El pisito de Begoña y las mujeres españolas
Antonio R. Naranjo.- El 8M les ha llegado a las profesionales del gremio con Monedero y Errejón en la picota, por sus manos largas; con Ábalos buscando lumis por catálogo; con la indultada Juana Rivas desautorizada por la justicia en su enésimo intento de transformar sus abusos en una denuncia falsa contra el padre de sus hijos y con Irene Montero, icono partisano del delirio, callada como una puerta tras ser atropellada por su propia hipocresía.
Solo faltaba la guinda del pastel, y la hemos tenido con el pisito barato de Muface para la familia de Begoña, adjunto a una sauna de relax incompatible con el discurso abolicionista de Pedro Sánchez: no se le puede pedir que cierre negocios ajenos, claro, pero sí que aclare si se ha beneficiado del ajuar de su esposa si procede de los dividendos de semejante comercio.
La distancia entre el discurso y el comportamiento es tan sideral como definitoria del cinismo de quienes más gritan siempre en favor de una causa: alguien prudente no intenta privatizar un objetivo noble, no busca beneficios electorales y económicos, no expulsa del reto a nadie y busca socializar el desafío para hacerlo de todos, sin alaridos, sin menosprecios, sin vetos y sin imponer una única manera de lograrlos.
La colección de descerebrados y descerebradas que ha pretendido hacer del anhelo de igualdad una herramienta de ingeniería social y un negocio oneroso con dinero público ha quedado retratada por su complicidad, por acción u omisión, con esa liga fantástica de puteros, babosos, acosadores y locas que tenían tan cerca y protegieron, con excusas infumables.
No podían saber nada o no podían actuar, sostienen, mientras lanzaban al viento causas generales contra el hombre blanco, católico, heterosexual y de derechas, afectado por un pecado original y congénito que le convierte, ya de antemano, en un potencial violador, un acosador sexual y un abusón laboral.
Hay que tenerlos hexagonales para querer meter en la cárcel al hortera de Luis Rubiales o para impulsar leyes que invierten la carga de la prueba y consagran la presunción de culpabilidad mientras te callas el impacto de ciertas «culturas» en el incremento de la delincuencia sexual o la violencia machista o miras para otro lado cuando los tuyos celebran tanto «avance social» en bares de lucecitas o utilizan su posición de poder para intentar pasarse por la piedra a todas las becarias del partido.

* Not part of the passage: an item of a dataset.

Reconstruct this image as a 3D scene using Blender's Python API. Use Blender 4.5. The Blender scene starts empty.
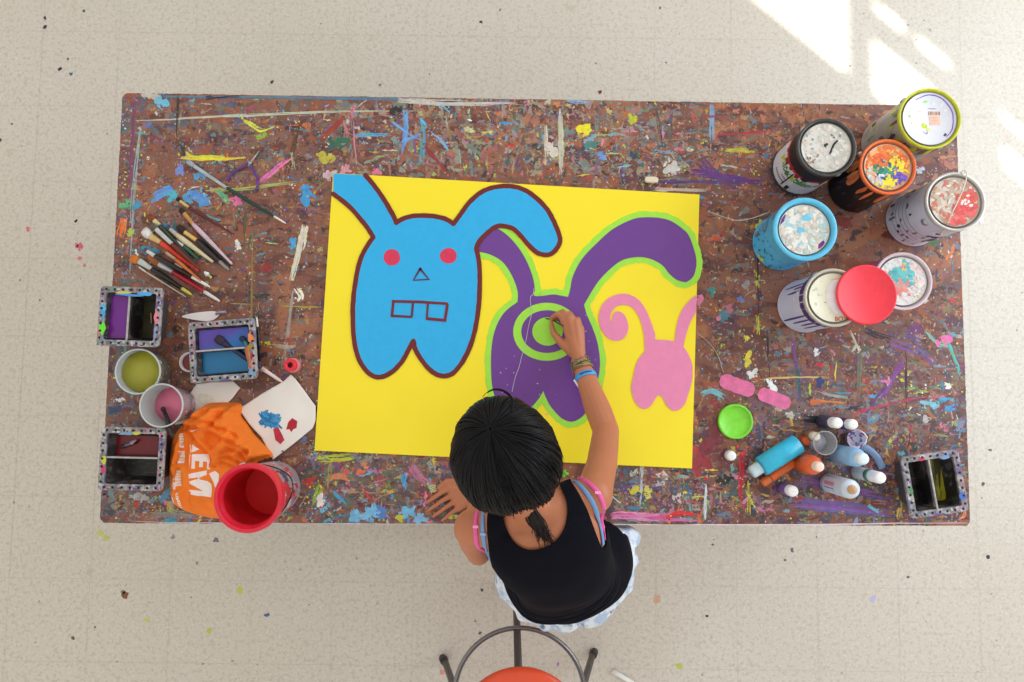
import bpy, bmesh, math, random
from mathutils import Vector, Matrix, noise as mnoise
from mathutils.bvhtree import BVHTree
S = bpy.context.scene
COL = S.collection
PI = math.pi
R = random.Random(11)

# ------------------------------------------------------------------ camera
H = 2.70; FPX = 683.0; TILT = math.radians(4.0); ROLL = math.radians(0.7)
cam_d = bpy.data.cameras.new('camera'); cam = bpy.data.objects.new('camera', cam_d); COL.objects.link(cam)
cam_d.sensor_width = 36.0; cam_d.lens = 36.0 * FPX / 1024.0; cam_d.clip_start = 0.05
cam.matrix_world = Matrix.Translation((0, 0, H)) @ Matrix.Rotation(TILT, 4, 'X') @ Matrix.Rotation(ROLL, 4, 'Z')
S.camera = cam

def P(px, py, z):
    """point of the place at height z that the photograph shows at a pixel"""
    ct, st = math.cos(TILT), math.sin(TILT); cr, sr = math.cos(ROLL), math.sin(ROLL)
    a, b = px - 512.0, 341.0 - py
    dx, dy = a*cr - b*sr, a*sr + b*cr
    d = (dx, FPX*st + dy*ct, -FPX*ct + dy*st)
    t = (H - z) / -d[2]
    return Vector((d[0]*t, d[1]*t, z))
def PX(z): return (H - z) / FPX       # metres per pixel at height z

# ------------------------------------------------------------------ colour, materials
def lin(c):
    f = lambda v: v/12.92 if v <= 0.04045 else ((v+0.055)/1.055)**2.4
    return (f(c[0]/255), f(c[1]/255), f(c[2]/255), 1.0)
_mats = {}
def mat(name, c, rough=0.6, metal=0.0, spec=0.5, alpha=None, trans=0.0, var=0.0, vscale=30.0, bump=0.0, bscale=80.0, coat=0.0):
    if name in _mats: return _mats[name]
    m = bpy.data.materials.new(name); m.use_nodes = True
    nt = m.node_tree; b = nt.nodes['Principled BSDF']
    b.inputs['Base Color'].default_value = lin(c); b.inputs['Roughness'].default_value = rough
    b.inputs['Metallic'].default_value = metal; b.inputs['Specular IOR Level'].default_value = spec
    b.inputs['Transmission Weight'].default_value = trans; b.inputs['Coat Weight'].default_value = coat
    if alpha is not None: b.inputs['Alpha'].default_value = alpha
    tc = nt.nodes.new('ShaderNodeTexCoord')
    if var > 0:
        n = nt.nodes.new('ShaderNodeTexNoise'); n.inputs['Scale'].default_value = vscale; n.inputs['Detail'].default_value = 4
        nt.links.new(tc.outputs['Object'], n.inputs['Vector'])
        mr = nt.nodes.new('ShaderNodeMapRange'); mr.inputs[1].default_value = 0.3; mr.inputs[2].default_value = 0.7
        mr.inputs[3].default_value = 1-var; mr.inputs[4].default_value = 1+var
        nt.links.new(n.outputs['Fac'], mr.inputs[0])
        mx = nt.nodes.new('ShaderNodeVectorMath'); mx.operation = 'SCALE'
        mx.inputs[0].default_value = lin(c)[:3]; nt.links.new(mr.outputs[0], mx.inputs['Scale'])
        nt.links.new(mx.outputs[0], b.inputs['Base Color'])
    if bump > 0:
        n = nt.nodes.new('ShaderNodeTexNoise'); n.inputs['Scale'].default_value = bscale; n.inputs['Detail'].default_value = 3
        nt.links.new(tc.outputs['Object'], n.inputs['Vector'])
        bp = nt.nodes.new('ShaderNodeBump'); bp.inputs['Strength'].default_value = bump; bp.inputs['Distance'].default_value = 0.002
        nt.links.new(n.outputs['Fac'], bp.inputs['Height']); nt.links.new(bp.outputs['Normal'], b.inputs['Normal'])
    _mats[name] = m
    return m

def attr_mat(name, rough=0.5, spec=0.5, var=0.06):
    """dried paint: the pigment of each dab is stored on its faces"""
    if name in _mats: return _mats[name]
    m = bpy.data.materials.new(name); m.use_nodes = True
    nt = m.node_tree; b = nt.nodes['Principled BSDF']
    a = nt.nodes.new('ShaderNodeVertexColor'); a.layer_name = 'Col'
    tc = nt.nodes.new('ShaderNodeTexCoord')
    n = nt.nodes.new('ShaderNodeTexNoise'); n.inputs['Scale'].default_value = 60; n.inputs['Detail'].default_value = 4
    nt.links.new(tc.outputs['Object'], n.inputs['Vector'])
    mr = nt.nodes.new('ShaderNodeMapRange'); mr.inputs[1].default_value = 0.3; mr.inputs[2].default_value = 0.7
    mr.inputs[3].default_value = 1-var; mr.inputs[4].default_value = 1+var
    nt.links.new(n.outputs['Fac'], mr.inputs[0])
    mx = nt.nodes.new('ShaderNodeVectorMath'); mx.operation = 'SCALE'
    nt.links.new(a.outputs['Color'], mx.inputs[0]); nt.links.new(mr.outputs[0], mx.inputs['Scale'])
    nt.links.new(mx.outputs[0], b.inputs['Base Color'])
    b.inputs['Roughness'].default_value = rough; b.inputs['Specular IOR Level'].default_value = spec
    _mats[name] = m
    return m

def splat_mat(name, base, layers, rough=0.6, spec=0.4, soft=0.02, base2=None, b2scale=4.0, stretch=(1,1,1), bump=0.0, metal=0.0):
    """a ground colour with layer on layer of paint specks: (colour, noise scale, threshold, stretch or None)"""
    if name in _mats: return _mats[name]
    m = bpy.data.materials.new(name); m.use_nodes = True
    nt = m.node_tree; b = nt.nodes['Principled BSDF']; L = nt.links.new
    tc = nt.nodes.new('ShaderNodeTexCoord')
    def ns(sc, seed, st, detail=4, dist=0.0):
        mp = nt.nodes.new('ShaderNodeMapping'); mp.inputs['Location'].default_value = (seed*3.17, seed*7.7, seed*1.3)
        mp.inputs['Scale'].default_value = st; L(tc.outputs['Object'], mp.inputs['Vector'])
        n = nt.nodes.new('ShaderNodeTexNoise'); n.inputs['Scale'].default_value = sc; n.inputs['Detail'].default_value = detail
        n.inputs['Distortion'].default_value = dist
        L(mp.outputs[0], n.inputs['Vector']); return n.outputs['Fac']
    cur = None
    def mixc(fac, col, lo, hi, cur):
        mr = nt.nodes.new('ShaderNodeMapRange'); mr.inputs[1].default_value = lo; mr.inputs[2].default_value = hi
        L(fac, mr.inputs[0])
        mx = nt.nodes.new('ShaderNodeMix'); mx.data_type = 'RGBA'
        L(mr.outputs[0], mx.inputs['Factor'])
        if cur is None: mx.inputs['A'].default_value = lin(base)
        else: L(cur, mx.inputs['A'])
        mx.inputs['B'].default_value = lin(col); return mx.outputs['Result']
    if base2: cur = mixc(ns(b2scale, 0.5, stretch, 6), base2, 0.38, 0.62, cur)
    for i, l in enumerate(layers):
        col, sc, th = l[:3]; st = l[3] if len(l) > 3 and l[3] else (1,1,1)
        cur = mixc(ns(sc, i+1, st, 4, 0.4), col, th-soft, th+soft, cur)
    if cur is not None: L(cur, b.inputs['Base Color'])
    else: b.inputs['Base Color'].default_value = lin(base)
    b.inputs['Roughness'].default_value = rough; b.inputs['Specular IOR Level'].default_value = spec; b.inputs['Metallic'].default_value = metal
    if bump > 0:
        bp = nt.nodes.new('ShaderNodeBump'); bp.inputs['Strength'].default_value = bump; bp.inputs['Distance'].default_value = 0.002
        L(ns(90, 9, (1,1,1)), bp.inputs['Height']); L(bp.outputs['Normal'], b.inputs['Normal'])
    _mats[name] = m
    return m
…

Su derrota total, con el oprobio público que sea menester e incluso las condenas que procedan en algunos casos, solo llegará, sin embargo, si no se tira la causa al sumidero para deshacerse de la mugre: en esa bañera hay agua sucia, pero también un bebé al que cuidar.
Porque más allá del feminismo sanchista o podemita, hiperventilado, demagógico, cínico y sectario, hay algunas evidencias que no desaparecen: el bienestar de las mujeres ha descendido en España, la violencia contra ellas ha subido, el paro femenino sigue siendo el peor de Europa y además padecen los peores embajadores de todos sus quebrantos, ese saco de gritones y de gritonas que han hecho incómodo y antipático un objetivo que en realidad todos compartimos.
Basta con pensar en tu madre, tu abuela, tu esposa, tu hermana, tu hija, tu compañera de trabajo o tu amiga para percatarte de que, efectivamente, ellas lo tienen un poco más difícil y sufren problemas específicos por su género en los que conviene trabajar. Sin sacarlos de quicio, claro, y sin transformarlos en una guerra estúpida que en realidad las utiliza como rehenes y las presenta como enfermas, discapacitadas, débiles, víctimas o todo ello a la vez.
Al paternalismo progre, que es una antigualla, se le responde ya con el desprecio, pero no con el olvido a las damnificadas por su manipulación: no son las histéricas de pancarta y lema; están en nuestras casas y se merecen algo mejor.